Manusmriti with the Commentary of Medhatithi

by Ganganatha Jha | 1920 | 1,381,940 words | ISBN-10: 8120811550 | ISBN-13: 9788120811553

This is the English translation of the Manusmriti, which is a collection of Sanskrit verses dealing with ‘Dharma’, a collective name for human purpose, their duties and the law. Various topics will be dealt with, but this volume of the series includes 12 discourses (adhyaya). The commentary on this text by Medhatithi elaborately explains various t...

Sanskrit text, Unicode transliteration and English translation by Ganganath Jha:

अग्नौ प्रास्ताऽहुतिः सम्यगादित्यमुपतिष्ठते ।
आदित्याज् जायते वृष्तिर्वृष्टेरन्नं ततः प्रजाः ॥ ७६ ॥

agnau prāstā'hutiḥ samyagādityamupatiṣṭhate |
ādityāj jāyate vṛṣtirvṛṣṭerannaṃ tataḥ prajāḥ || 76 ||

An oblation duly thrown into the fire reaches the sun; from the sun proceeds rain from, rain food, and from food, the creatures.—(76)

 

Medhātithi’s commentary (manubhāṣya):

Into the fire being thrown’—by the sacrificer.

Oblation’—cooked rice, cakes and such other things, when thrown into the fire, are called ‘oblation.’

Reaches the sun’—in an invisible form. The sun absorbs the essence of all things; hence the essence of the oblation is described as reaching the sun. This essence, evolving in the sun’s rays, becomes in time developed into rain. From that proceeds ‘food’—in the shape of Vrīhi and other grains. From that proceed ‘creatures,’—all living beings.

Thus, by throwing an oblation into the fire, the sacrificer continues to help on the world-process.

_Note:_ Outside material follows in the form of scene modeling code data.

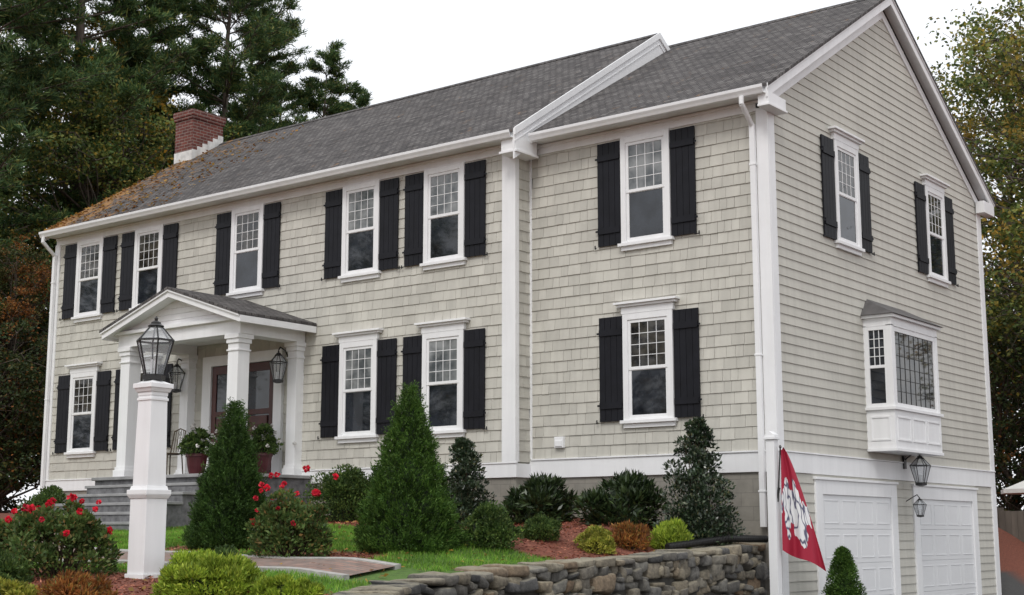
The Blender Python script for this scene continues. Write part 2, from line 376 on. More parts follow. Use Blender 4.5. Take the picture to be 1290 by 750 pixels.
b.box(XM+.0,.18,-.30,.02,8.131,8.161,W); b.box(XM+.222,.18,-.32,-.30,8.10,8.235,W)
def gutter(x0,x1,y):
    pr=[(y,8.10),(y-.08,8.10),(y-.10,8.14),(y-.125,8.18),(y-.13,8.225),(y-.118,8.225),(y-.10,8.16),(y-.07,8.115),(y,8.115)]
    b.prism(pr,'x',x0,x1,W)
gutter(XL-.09,XM+.20,MY-.322); gutter(XM+.30,.17,-.322)
def rake(x0,x1,y0,ym,zoff,h,SL,z0=EZ):
    yr=2*ym-y0; zr=z0+SL*(ym-y0)
    b.prism([(y0,z0+zoff),(ym,zr+zoff),(ym,zr+zoff-h),(y0,z0+zoff-h)],'x',x0,x1,W)
    b.prism([(ym,zr+zoff),(yr,z0+zoff),(yr,z0+zoff-h),(ym,zr+zoff-h)],'x',x0,x1,W)
rake(XM+.225,XM+.255,MY-.37,RM,.0,.52,SM)
rake(XM+.256,XM+.285,MY-.385,RM,.012,.13,SM)
rake(XM+.256,XM+.268,MY-.37,RM,-.2,.03,SM)
rake(XM-.0,XM+.224,MY-.31,RM,-.06,.05,SM)
rake(XL-.10,XL-.07,MY-.37,RM,-.015,.24,SM); rake(XL-.07,XL,MY-.31,RM,-.06,.05,SM)
rake(.18,.21,-.35,DW/2,-.015,.20,SW); rake(.211,.228,-.365,DW/2,-.004,.08,SW)
rake(.0,.179,-.31,DW/2,-.06,.04,SW); rake(0,.036,-.05,DW/2,-.25,.17,SW,z0=EZ+SW*.28)
b.box(XM-.05,XM+.262,MY-.335,MY+.25,7.90,8.127,W); b.box(XM-.08,XM+.29,MY-.36,MY+.26,7.86,7.90,W)
b.box(.04,.214,-.335,.24,7.95,8.127,W); b.box(.04,.235,-.355,.25,7.915,7.95,W)
b.box(.04,.214,DW-.24,DW+.335,7.95,8.19,W); b.box(0,.2,DW+.02,DW+.32,8.0,8.18,W)
def dspout(x,yt,yw,zt,zb):
    b.tube((x,yt,zt),(x,yt,zt-.12),.04,.04,W,10); b.tube((x,yt,zt-.11),(x,yw,zt-.38),.04,.04,W,10)
    b.box(x-.042,x+.042,yw-.035,yw+.03,zb,zt-.36,W)
    for z in (zb+.5,zb+2.5,zt-1.0): b.box(x-.055,x+.055,yw-.041,yw+.02,z,z+.03,W)
dspout(-.20,-.40,-.08,8.10,1.7); dspout(XL+.03,MY-.40,MY-.08,8.10,2.0)
for (a,c) in ((1.4,4.0),(5.2,7.8)):
    b.box(0,.045,a-.24,a,0,2.42,W); b.box(0,.045,c,c+.24,0,2.42,W); b.box(0,.045,a,c,2.2,2.42,W); b.box(0,.07,a-.27,c+.27,2.42,2.46,W)
b.build('white_trim',house,bevel=.004)
b=MB()
for (a,c) in ((1.4,4.0),(5.2,7.8)):
    G=M['gdoor']
    b.box(0,.006,a,c,.08,2.2,G)
    for r in range(4):
        z0=.09+r*.53; b.box(.006,.018,a+.004,c-.004,z0,z0+.522,G)
        for k in range(4):
            w=(c-a)/4; y0=a+k*w+.07; y1=a+(k+1)*w-.07
            for (p,q,r0,r1) in ((y0,y1,z0+.08,z0+.095),(y0,y1,z0+.425,z0+.44),(y0,y0+.015,z0+.095,z0+.425),(y1-.015,y1,z0+.095,z0+.425)):
                b.box(.018,.024,p,q,r0,r1,G)
b.build('garage_doors',house,bevel=.002)
b=MB()
def slope(x0,x1,ya,yr,SL,th=.05,mat=M['roof'],z0=EZ):
    zr=z0+SL*(yr-ya); yb=2*yr-ya
    b.prism([(ya,z0),(yr,zr),(yr,zr-th),(ya,z0-th)],'x',x0,x1,mat)
    b.prism([(yr,zr),(yb,z0),(yb,z0-th),(yr,zr-th)],'x',x0,x1,mat)
    x=x0
    while x<x1-.05:
        b.prism([(yr-.14,zr-.078+.005),(yr,zr+.025),(yr+.14,zr-.078+.005)],'x',x,min(x+.245,x1),mat); x+=.25
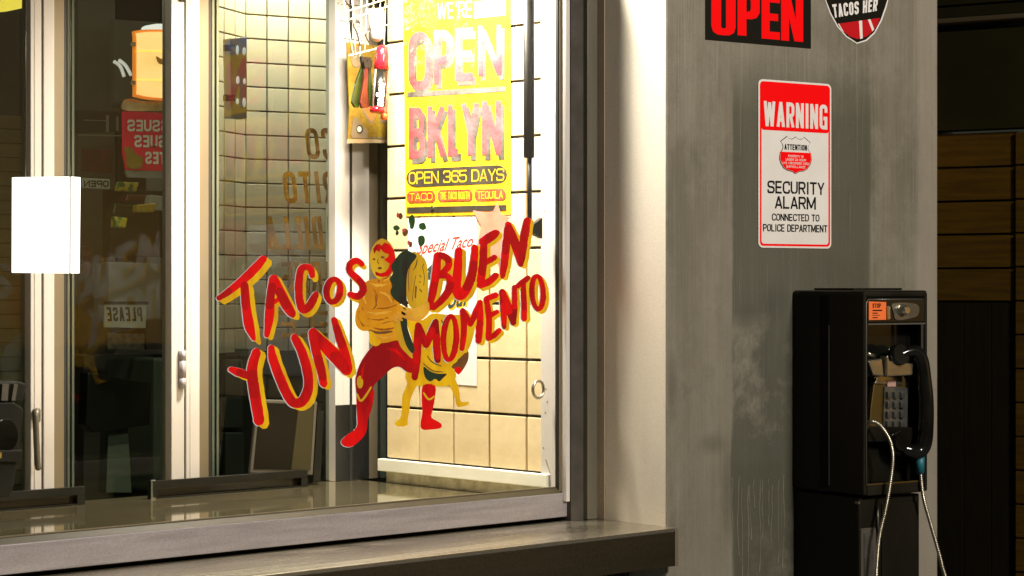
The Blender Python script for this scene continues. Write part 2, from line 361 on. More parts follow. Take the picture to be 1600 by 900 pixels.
def text(mb, s, quad, y, off=.02, shear=0, mirror=False, space=1.0):
    "fill the local quad (TL, TR, BR, BL) on plane y with the words"
    vs, fs = text_geo(s, off, shear, space); TL, TR, BR, BL = quad; out = []
    for u, v in vs:
        if mirror: u = 1-u
        tx = TL[0]+(TR[0]-TL[0])*u; tz = TL[1]+(TR[1]-TL[1])*u
        bx = BL[0]+(BR[0]-BL[0])*u; bz = BL[1]+(BR[1]-BL[1])*u
        out.append((bx+(tx-bx)*v, y, bz+(tz-bz)*v))
    mb.add(out, fs); return mb
def _round(P, r, closed=False, n=5):
    out = []; N = len(P)
    for i, p in enumerate(P):
        if not closed and i in (0, N-1): out.append(p); continue
        a = V(P[i-1]).to_2d() if False else V((*P[i-1], 0)); b = V((*p, 0)); c = V((*P[(i+1) % N], 0))
        d1 = (a-b); d2 = (c-b); rr = min(r, d1.length*.5, d2.length*.5); s_ = b+d1.normalized()*rr; e = b+d2.normalized()*rr
        for k in range(n+1):
            t_ = k/n; q_ = s_*(1-t_)**2+b*2*t_*(1-t_)+e*t_*t_; out.append((q_.x, q_.y))
    return out+([out[0]] if closed else [])
def sign_strokes(ch, a, t):
    x0, x1, y0, y1, m = t/2, a-t/2, t/2, 1-t/2, .5; r = min(a*.5, .34); RD = lambda P, c=False: _round(P, r, c)
    if ch in 'O0': return [RD([(x0, y0), (x1, y0), (x1, y1), (x0, y1)], True)]
    if ch == 'Q': return [RD([(x0, y0), (x1, y0), (x1, y1), (x0, y1)], True), [(a*.6, .25), (a, -.02)]]
    if ch == 'C': return [RD([(x1, .68), (x1, y1), (x0, y1), (x0, y0), (x1, y0), (x1, .32)])]
    if ch == 'G': return [RD([(x1, .68), (x1, y1), (x0, y1), (x0, y0), (x1, y0), (x1, .28)]), [(a*.5, .44), (x1, .44), (x1, .0)]]
    if ch == 'S': return [RD([(x1, .70), (x1, y1), (x0, y1), (x0, m+.02), (x1, m-.02), (x1, y0), (x0, y0), (x0, .30)])]
    if ch == 'D': return [[(x0, 0), (x0, 1)], RD([(x0, y1), (x1, y1), (x1, y0), (x0, y0)])]
    if ch == 'P': return [[(x0, 0), (x0, 1)], RD([(x0, y1), (x1, y1), (x1, m-.06), (x0, m-.06)])]
    if ch == 'R': return [[(x0, 0), (x0, 1)], RD([(x0, y1), (x1, y1), (x1, m-.03), (x0, m-.03)]), [(a*.52, m-.03), (x1+t*.05, 0)]]
    if ch == 'B': return [[(x0, 0), (x0, 1)], RD([(x0, y1), (x1*.96, y1), (x1*.96, m), (x0, m)]), RD([(x0, m), (x1, m), (x1, y0), (x0, y0)])]
    if ch == 'E': return [[(x0, 0), (x0, 1)], [(x0, y1), (a*.95, y1)], [(x0, m), (a*.88, m)], [(x0, y0), (a*.95, y0)]]
    if ch == 'F': return [[(x0, 0), (x0, 1)], [(x0, y1), (a*.95, y1)], [(x0, m), (a*.88, m)]]
    if ch == 'L': return [[(x0, 0), (x0, 1)], [(x0, y0), (a*.92, y0)]]
    if ch == 'H': return [[(x0, 0), (x0, 1)], [(x1, 0), (x1, 1)], [(x0, m), (x1, m)]]
    if ch in 'I1': return [[(a/2, 0), (a/2, 1)]]
    if ch == 'T': return [[(a/2, 0), (a/2, 1)], [(0, y1), (a, y1)]]
    if ch == 'U': return [RD([(x0, 1), (x0, y0), (x1, y0), (x1, 1)])]
    if ch == 'N': return [[(x0, 0), (x0, 1)], [(x1, 0), (x1, 1)], [(x0, .97), (x1, .03)]]
    if ch == 'M': return [[(x0, 0), (x0, 1)], [(x1, 0), (x1, 1)], [(x0, .97), (a/2, .12)], [(x1, .97), (a/2, .12)]]
    if ch == 'W': return [[(x0*.9, 1), (a*.28, 0)], [(a*.28, 0), (a/2, .95)], [(a/2, .95), (a*.72, 0)], [(a*.72, 0), (a-x0*.9, 1)]]
    if ch == 'V': return [[(x0*.9, 1), (a/2, .0)], [(a/2, .0), (a-x0*.9, 1)]]
    if ch == 'A': return [[(x0*.9, 0), (a/2, 1)], [(a/2, 1), (a-x0*.9, 0)], [(a*.24, .29), (a*.76, .29)]]
    if ch == 'K': return [[(x0, 0), (x0, 1)], [(x1*.98, 1), (x0+t*.3, .42)], [(a*.42, .58), (x1, 0)]]
    if ch == 'Y': return [[(x0*.9, 1), (a/2, .42)], [(a-x0*.9, 1), (a/2, .42)], [(a/2, 0), (a/2, .5)]]
    if ch == '3': return [RD([(x0, .72), (x0, y1), (x1, y1), (x1, m), (a*.35, m)]), RD([(a*.35, m), (x1, m), (x1, y0), (x0, y0), (x0, .28)])]
    if ch == '6': return [RD([(x1, .74), (x1, y1), (x0, y1), (x0, y0), (x1, y0), (x1, .56), (x0, .56)])]
    if ch == '5': return [[(a*.95, y1), (x0, y1)], [(x0, 1), (x0, .5)], RD([(x0, .56), (x1, .60), (x1, y0), (x0, y0), (x0, .26)])]
    if ch == '2': return [RD([(x0, .70), (x0, y1), (x1, y1), (x1, .52), (x0, y0)]), [(0, y0), (a, y0)]]
    if ch == '4': return [[(a*.74, 0), (a*.74, 1)], [(a*.74, .95), (x0, .28)], [(0, .27), (a, .27)]]
    if ch == '/': return [[(0, 0), (a, 1)]]
    if ch == "'": return [[(a/2, 1), (a/2, .68)]]
    return []
def sign_text(mb, s, quad, y, t=.17, gap=None, mirror=False, slant=0):
    "condensed grotesque capitals drawn as flat strips, fitted to the quad"
    TL, TR, BR, BL = quad
    wd = math.hypot(TR[0]-TL[0], TR[1]-TL[1]); ht = math.hypot(TL[0]-BL[0], TL[1]-BL[1]); asp = wd/ht
    K = {'I': .42, '1': .42, "'": .4, ' ': .48, 'M': 1.25, 'W': 1.4, 'L': .9, 'E': .92, 'T': .96, 'F': .9, '/': .5}
    gap = gap if gap is not None else t*.55
    a = (asp-gap*(len(s)-1))/sum(K.get(c, 1) for c in s); x = 0; lv = 0
    tx_ = min(t, a*.40)
    def mp(u, v):
        u = (u+slant*(v-.5))/asp; u = 1-u if mirror else u
        ax = TL[0]+(TR[0]-TL[0])*u; az = TL[1]+(TR[1]-TL[1])*u; bx = BL[0]+(BR[0]-BL[0])*u; bz = BL[1]+(BR[1]-BL[1])*u
        return bx+(ax-bx)*v, bz+(az-bz)*v
    for c in s:
        w_ = a*K.get(c, 1)
        for P_ in sign_strokes(c, w_, tx_):
            n = len(P_); L_ = []; R_ = []; lv += 1
            for i, p in enumerate(P_):
                closed = len(P_) > 3 and P_[0] == P_[-1]
                pa = P_[i-1] if i else (P_[-2] if closed else p); pb = P_[i+1] if i < n-1 else (P_[1] if closed else p)
                def nn(a_, b_):
                    l = math.hypot(b_[0]-a_[0], b_[1]-a_[1]) or 1; return (-(b_[1]-a_[1])/l, (b_[0]-a_[0])/l)
                n1 = nn(pa, p) if pa != p else nn(p, pb); n2 = nn(p, pb) if pb != p else n1
                mx, my = n1[0]+n2[0], n1[1]+n2[1]; l = math.hypot(mx, my) or 1; mx /= l; my /= l
                h = tx_/2/max(.4, mx*n1[0]+my*n1[1]); L_.append((p[0]+mx*h, p[1]+my*h)); R_.append((p[0]-mx*h, p[1]-my*h))
            cl = lambda v: max(0, min(1, v)) if c != 'Q' else v
            vs = [(*mp(x+p[0], cl(p[1])),) for p in L_+R_]
            yy = y-.00003*(lv % 5)
            mb.add([(v[0], yy, v[1]) for v in vs], [(i, i+1, n+i+1, n+i) for i in range(n-1)])
        x += w_+gap
    return mb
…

What is stated here is only a commendatory supplement to the foregoing injunction, and it is not meant to be literally true. If it were literally true, then only one who desires rain would he entitled to the performation of the act referred to; but no such thing has been asserted anywhere. Nor is there any occasion for assuming such an assertion, when it is possible to take the verse as supplementary to the principal subject-matter of the context.—(76)

 

Explanatory notes by Ganganath Jha

This verse is quoted in Aparārka (p. 994).